- REQUIRED TASK
Copy all lines of the listing that include the string "picture".

--- EXTRACTED DATA ---

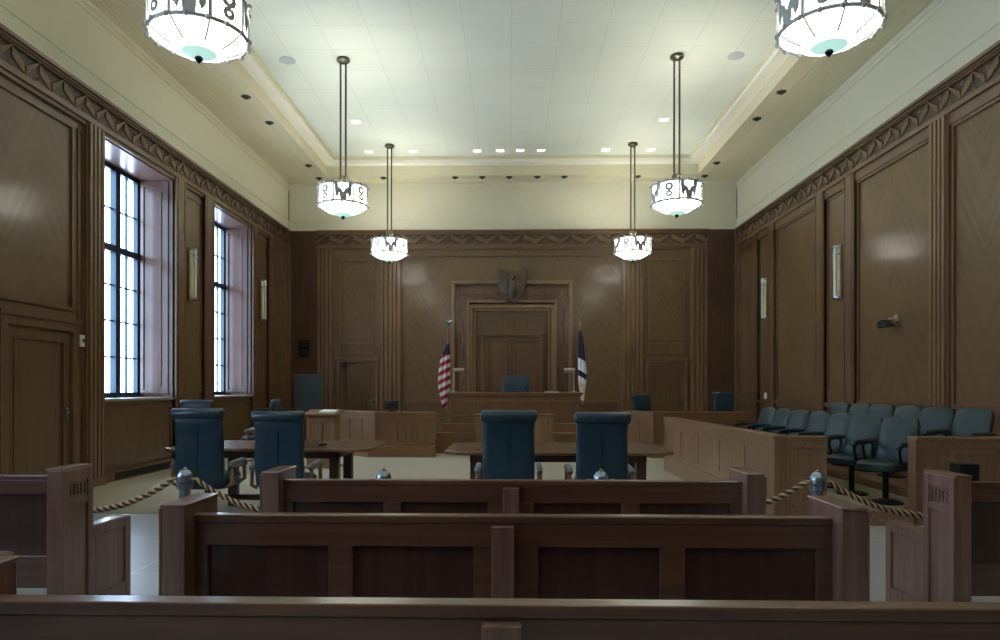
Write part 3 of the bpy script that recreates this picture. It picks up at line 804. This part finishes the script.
fr = [(3.97, 7.30, 122), (3.92, 7.92, 122), (3.88, 8.52, 112), (3.88, 9.15, 106), (3.90, 9.80, 110), (3.90, 10.44, 104), (3.90, 11.02, 104)]
ordw = ['closest to the rope', 'second from the rope', 'third from the rope', 'fourth from the rope', 'fifth from the rope', 'sixth from the rope', 'farthest from the rope']
j0 = jury_chair('front-row jury chair %s' % ordw[0], (fr[0][0], fr[0][1], FP+0.006), math.radians(fr[0][2]), JG)
for i, (x, y, a) in enumerate(fr[1:]): dup(j0, (x, y, FP+0.006), math.radians(a), 'slate blue front-row jury chair, %s' % ordw[i+1])
j0['label'] = 'slate blue front-row jury chair, closest to the rope'
rr = [(4.86, 7.50, 116), (4.86, 8.14, 116), (4.86, 8.78, 110), (4.86, 9.42, 112), (4.86, 10.04, 104), (4.86, 10.66, 104)]
for i, (x, y, a) in enumerate(rr):
    o = dup(j0, (x, y, 0.25), math.radians(a), 'slate blue rear-row jury chair, %s' % (['closest to the fluted pilaster and camera', 'second counting from the camera', 'third counting from the camera', 'fourth counting from the camera', 'fifth counting from the camera', 'farthest from the camera'][i])); o['group'] = JG2

# ================================================================== JURY BOX
pl = MB(); pl.prism([(2.86,7.09),(3.20,7.09),(3.20,6.86),(4.02,6.86),(4.02,7.06),(WX-0.16,7.06),(WX-0.16,11.45),(2.86,11.45)], 'z', 0.0, FP)
plo = pl.build('jury_platform', JURYX, None, bevel=0.006); tag(plo, 'low wooden platform with carpet that the jury chairs stand on', 'platform')
MB().box(2.92, 4.4, 7.1, 11.4, FP, FP+0.006).build('carpet', CARPET, plo)
m = MB(); m.box(4.4, WX-0.18, 7.1, 11.4, FP+0.007, 0.25); ri = m.build('jury_riser', JURYX, None, bevel=0.005); tag(ri, 'raised wooden riser carrying the rear row of jury chairs', 'platform')
def partition(name, label, p0, p1, th, ztop, npan, faces=(1,), plinth=0.1):
    """panelled low wall from p0 to p1"""
    p0 = Vector(p0); p1 = Vector(p1); Ln = (p1-p0).length; ang = math.atan2(p1.y-p0.y, p1.x-p0.x)
    t = thing(name, label, 'partition', (p0.x, p0.y, 0), ang)
    MB().box(0, Ln, -th/2+0.02, th/2-0.02, 0.0, ztop-0.12).build('core', JURYZ, t)
    m = MB(); m.box(-0.02, Ln+0.02, -th/2-0.015, th/2+0.015, ztop-0.03, ztop); m.box(0, Ln, -th/2, th/2, ztop-0.12, ztop-0.03)
    m.build('cap_rail', JURYX, t, bevel=0.005)
    m = MB(); m.box(0-0.0, Ln+0.0, -th/2-0.0, th/2, 0.0, plinth); m.build('plinth', JURYX, t, bevel=0.005)
    m = MB(); w_ = Ln/npan
    for sg in faces:
        y0, y1 = sorted((sg*(th/2-0.02), sg*(th/2-0.011)))
        for i in range(npan+1):
            a = max(0, i*w_-0.045); b = min(Ln, i*w_+0.045)
            if i == 0: b = 0.07
            if i == npan: a = Ln-0.07
            m.box(a, b, y0, y1, plinth, ztop-0.12)
        for i in range(npan):
            a = i*w_+(0.07 if i == 0 else 0.045); b = (i+1)*w_-(0.07 if i == npan-1 else 0.045)
            m.box(a, b, y0, y1, plinth, plinth+0.08); m.box(a, b, y0, y1, ztop-0.18, ztop-0.12)
    for x0, x1 in ((-0.018, 0.0), (Ln, Ln+0.018)): m.box(x0, x1, -th/2, th/2, 0.0, ztop-0.03)
    m.build('panel_frame', JURYZ, t, bevel=0.003)
    return t
partition('jury_partition', 'long panelled wooden partition along the front of the jury box', (2.74, 6.98), (2.62, 11.36), 0.14, 0.89, 5, (1,-1), 0.24)
partition('jury_partition', 'short panelled return at the jury box corner beside the rope', (2.815, 6.98), (3.16, 6.98), 0.14, 0.885, 1, (-1,1), 0.24)
partition('jury_partition', 'panelled wooden partition beside the jury wall, behind the side pew', (4.06, 6.95), (5.70, 6.95), 0.14, 0.885, 2, (-1,1), 0.12)
bb = MB().box(-0.10,0.10,-0.09,0.09,0,0.62)
t = thing('equipment_box', 'black box on a stand in front of the jury wall partition', 'box', (4.30, 6.55, 0)); MB().box(-0.09,0.09,-0.08,0.08,0.45,0.66).build('case', BLACK, t, bevel=0.006)
m = MB(); m.cyl((0,0,0.02),(0,0,0.46),0.02); m.lathe([(0.14,0),(0.14,0.015),(0.02,0.03)], n=18); m.build('stand', BLKMET, t)

# ================================================================== BENCH AND DESKS
jb = thing('judge_bench', 'long raised wooden judge bench with a moulded top below the doorway', 'bench', (0.07, 14.9, 0))
m = MB(); m.box(-1.46,1.50,-0.05,0.95,1.235,1.275); m.box(-1.44,1.48,-0.03,0.9,1.20,1.235); m.build('bench_top', BENCHX, jb, bevel=0.006)
m = MB(); m.box(-1.40,1.44,0.0,0.8,0.0,1.20); m.build('body', BENCHW, jb)
m = MB(); m.box(-1.42,1.46,-0.02,0.0,1.06,1.10); m.box(-1.42,1.46,-0.015,0.0,0.74,0.78)
for i in range(5): m.box(-1.42+i*0.70, -1.34+i*0.70, -0.015, 0.0, 0.3, 1.06)
m.build('front_moulding', BENCHX, jb, bevel=0.003)
m = MB(); m.box(-1.55,1.55,-0.35,0.0,0.0,0.60); m.build('step_block', BENCHX, jb, bevel=0.006)
m = MB(); m.box(-1.65,1.6,-0.75,-0.35,0.0,0.43); m.build('step_block', BENCHX, jb, bevel=0.006)
pf = MB().box(-1.2,1.3,15.88,17.2,0,0.45).build('bench_platform', CARPET); tag(pf, 'carpeted floor raised behind the judge bench', 'platform')
cdsk = thing('clerk_desk', 'low wooden clerk desk in front of the judge bench, behind the blue chair', 'desk', (0.065, 13.62, 0))
m = MB(); m.box(-0.81,0.81,-0.05,0.45,0.80,0.84); m.build('desk_top', BENCHX, cdsk, bevel=0.005)
m = MB(); m.box(-0.78,0.78,0.0,0.42,0.0,0.80); m.build('body', JURYZ, cdsk)
m = MB(); frame(m, -0.78, 0.78, 0.08, 0.80, 0.07, 0.012, -0.012); m.box(-0.035,0.035,-0.012,0.0,0.15,0.73); m.build('panel_frame', JURYX, cdsk)

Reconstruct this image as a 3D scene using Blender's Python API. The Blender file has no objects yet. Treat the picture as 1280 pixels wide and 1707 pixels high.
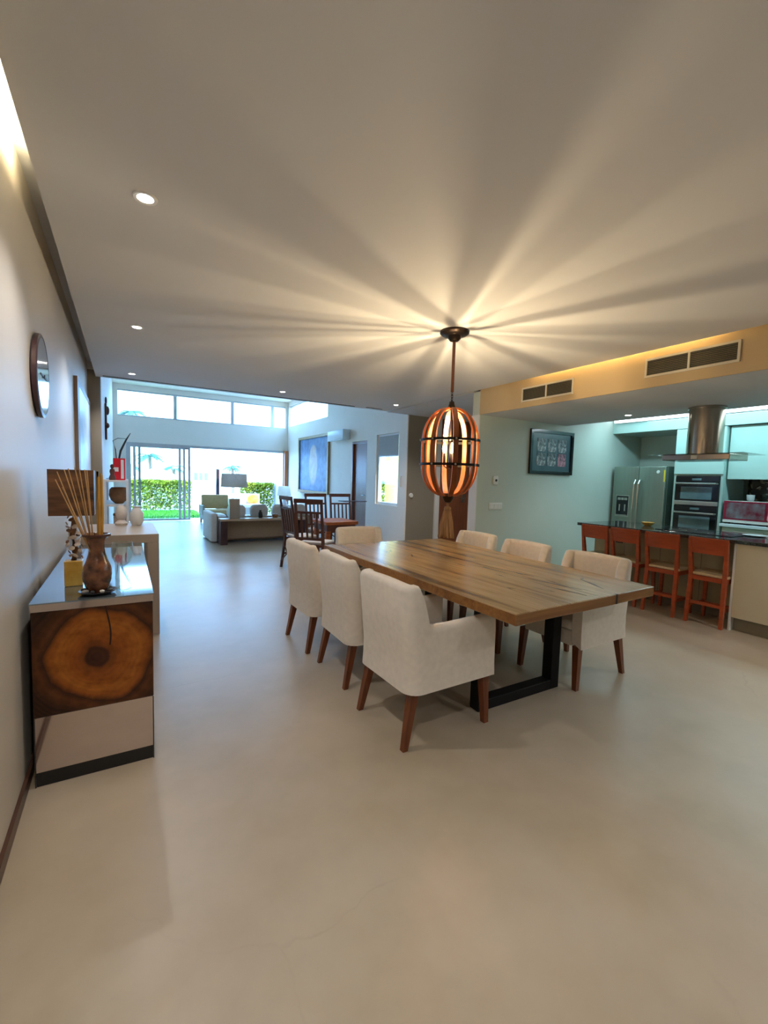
import bpy, bmesh, math, random
from mathutils import Vector, Matrix
random.seed(7)
PI = math.pi
R = math.radians
SC = bpy.context.scene
COL = SC.collection

# ------------------------------------------------------------------ camera, sky, sun, exposure
cam_data = bpy.data.cameras.new('camera')
cam = bpy.data.objects.new('camera', cam_data)
COL.objects.link(cam)
cam_data.sensor_fit = 'VERTICAL'
cam_data.sensor_height = 36.0
cam_data.lens = 735.0 * 36.0 / 1707.0
cam_data.clip_end = 400
yaw, pitch, roll = R(30.5387), R(4.3), R(-1.7)
fw = Vector((math.sin(yaw) * math.cos(pitch), math.cos(yaw) * math.cos(pitch), -math.sin(pitch)))
rt = Vector((math.cos(yaw), -math.sin(yaw), 0))
dn = fw.cross(rt)
rt2 = rt * math.cos(roll) + dn * math.sin(roll)
dn2 = -rt * math.sin(roll) + dn * math.cos(roll)
m3 = Matrix((rt2, -dn2, -fw)).transposed()
cam.matrix_world = Matrix.Translation((0, 0, 1.4)) @ m3.to_4x4()
SC.camera = cam

world = bpy.data.worlds.new('world')
SC.world = world
world.use_nodes = True
wn = world.node_tree
wn.nodes.clear()
wout = wn.nodes.new('ShaderNodeOutputWorld')
wbg = wn.nodes.new('ShaderNodeBackground')
wbg.inputs['Color'].default_value = (0.26, 0.545, 1.0, 1)
wbg.inputs['Strength'].default_value = 7.6
wn.links.new(wbg.outputs[0], wout.inputs[0])

sun_data = bpy.data.lights.new('sun', 'SUN')
sun_data.energy = 6.5
sun_data.angle = R(1.0)
sun_data.color = (1.0, 0.95, 0.85)
sun = bpy.data.objects.new('sun', sun_data)
COL.objects.link(sun)
sun.rotation_euler = (R(24), R(10), 0)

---

- FINISHED TASK
Write part 3 of the bpy script that recreates this picture. It picks up at line 804. This part finishes the script.
Reconstruct this image as a 3D scene using Blender's Python API. The Blender file has no objects yet. Treat the picture as 1280 pixels wide and 1707 pixels high.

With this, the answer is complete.